Information supplied
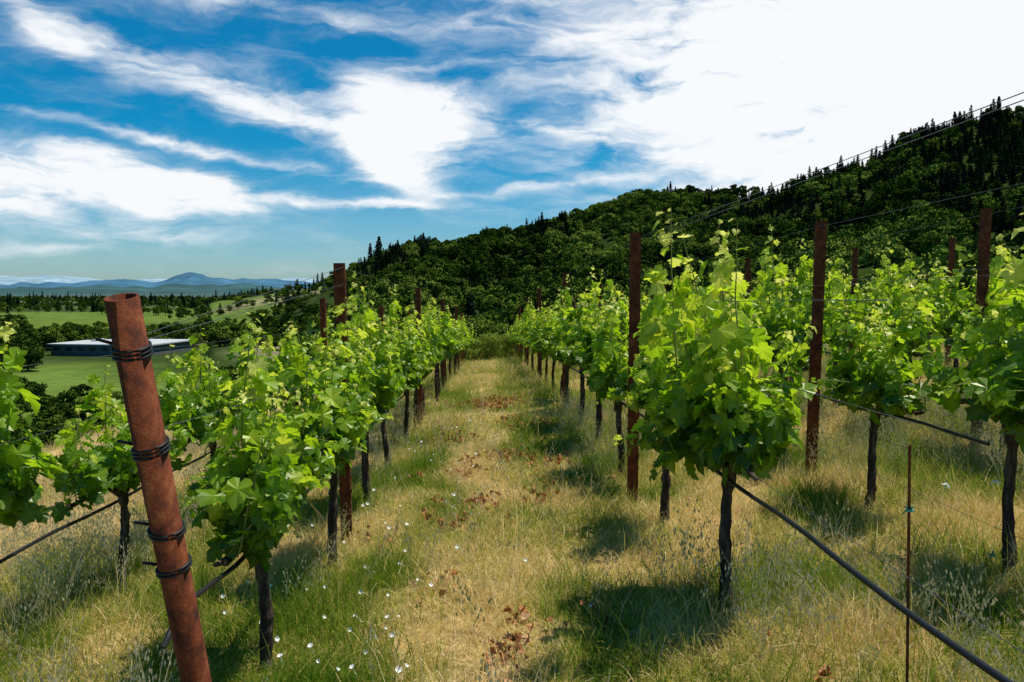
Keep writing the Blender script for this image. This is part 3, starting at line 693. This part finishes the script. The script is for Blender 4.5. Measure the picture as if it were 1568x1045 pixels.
m2=N(nt,'ShaderNodeMapping'); m2.inputs['Scale'].default_value=(.7,2.8,1); m2.inputs['Rotation'].default_value=(0,0,math.radians(12)); L(vm.outputs[0],m2.inputs[0])
f1=N(nt,'ShaderNodeTexNoise',i_Scale=1.0,i_Detail=6.0,i_Roughness=.6,i_Distortion=.4); L(m2.outputs[0],f1.inputs['Vector'])
dens=M('ADD',M('MULTIPLY',S,M('MULTIPLY_ADD',f1.outputs['Fac'],2.2,-.25)),M('MULTIPLY_ADD',f1.outputs['Fac'],1.0,-.45))
mr=N(nt,'ShaderNodeMapRange',interpolation_type='SMOOTHSTEP'); L(dens,mr.inputs['Value']); mr.inputs['From Min'].default_value=0.0; mr.inputs['From Max'].default_value=1.15
hz=N(nt,'ShaderNodeMapRange',interpolation_type='SMOOTHSTEP'); L(EL,hz.inputs['Value']); hz.inputs['From Min'].default_value=-.2; hz.inputs['From Max'].default_value=2.4
tcol=N(nt,'ShaderNodeMix',data_type='RGBA'); L(hz.outputs[0],tcol.inputs[0]); tcol.inputs[6].default_value=(.44,.63,.78,1); tcol.inputs[7].default_value=(.02,.50,.70,1)
tint=N(nt,'ShaderNodeMix',data_type='RGBA',blend_type='MULTIPLY'); tint.inputs[0].default_value=1; L(sky.outputs[0],tint.inputs[6]); L(tcol.outputs[2],tint.inputs[7])
mx=N(nt,'ShaderNodeMix',data_type='RGBA'); L(mr.outputs[0],mx.inputs[0]); L(tint.outputs[2],mx.inputs[6]); mx.inputs[7].default_value=(6.7,6.9,7.1,1)
L(mx.outputs[2],bg.inputs[0]); L(bg.outputs[0],out.inputs[0])
# ------------------------------------------------------------ camera
cam=bpy.data.cameras.new('camera'); co=bpy.data.objects.new('camera',cam); scene.collection.objects.link(co)
cam.sensor_width=36; cam.lens=F/1568*36; co.location=(0,0,CZ); co.rotation_euler=(math.pi/2-PITCH,0,0); cam.clip_start=.05; cam.clip_end=30000
scene.camera=co
scene.view_settings.view_transform='Standard'; scene.view_settings.look='None'; scene.view_settings.exposure=0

Given instruction
Return each line from the material above exactly, but not the pictures.

Completed exercise
Keep writing the Blender script for this image. This is part 3, starting at line 693. This part finishes the script. The script is for Blender 4.5. Measure the picture as if it were 1568x1045 pixels.
m2=N(nt,'ShaderNodeMapping'); m2.inputs['Scale'].default_value=(.7,2.8,1); m2.inputs['Rotation'].default_value=(0,0,math.radians(12)); L(vm.outputs[0],m2.inputs[0])
f1=N(nt,'ShaderNodeTexNoise',i_Scale=1.0,i_Detail=6.0,i_Roughness=.6,i_Distortion=.4); L(m2.outputs[0],f1.inputs['Vector'])
dens=M('ADD',M('MULTIPLY',S,M('MULTIPLY_ADD',f1.outputs['Fac'],2.2,-.25)),M('MULTIPLY_ADD',f1.outputs['Fac'],1.0,-.45))
mr=N(nt,'ShaderNodeMapRange',interpolation_type='SMOOTHSTEP'); L(dens,mr.inputs['Value']); mr.inputs['From Min'].default_value=0.0; mr.inputs['From Max'].default_value=1.15
hz=N(nt,'ShaderNodeMapRange',interpolation_type='SMOOTHSTEP'); L(EL,hz.inputs['Value']); hz.inputs['From Min'].default_value=-.2; hz.inputs['From Max'].default_value=2.4
tcol=N(nt,'ShaderNodeMix',data_type='RGBA'); L(hz.outputs[0],tcol.inputs[0]); tcol.inputs[6].default_value=(.44,.63,.78,1); tcol.inputs[7].default_value=(.02,.50,.70,1)
tint=N(nt,'ShaderNodeMix',data_type='RGBA',blend_type='MULTIPLY'); tint.inputs[0].default_value=1; L(sky.outputs[0],tint.inputs[6]); L(tcol.outputs[2],tint.inputs[7])
mx=N(nt,'ShaderNodeMix',data_type='RGBA'); L(mr.outputs[0],mx.inputs[0]); L(tint.outputs[2],mx.inputs[6]); mx.inputs[7].default_value=(6.7,6.9,7.1,1)
L(mx.outputs[2],bg.inputs[0]); L(bg.outputs[0],out.inputs[0])
# ------------------------------------------------------------ camera
cam=bpy.data.cameras.new('camera'); co=bpy.data.objects.new('camera',cam); scene.collection.objects.link(co)
cam.sensor_width=36; cam.lens=F/1568*36; co.location=(0,0,CZ); co.rotation_euler=(math.pi/2-PITCH,0,0); cam.clip_start=.05; cam.clip_end=30000
scene.camera=co
scene.view_settings.view_transform='Standard'; scene.view_settings.look='None'; scene.view_settings.exposure=0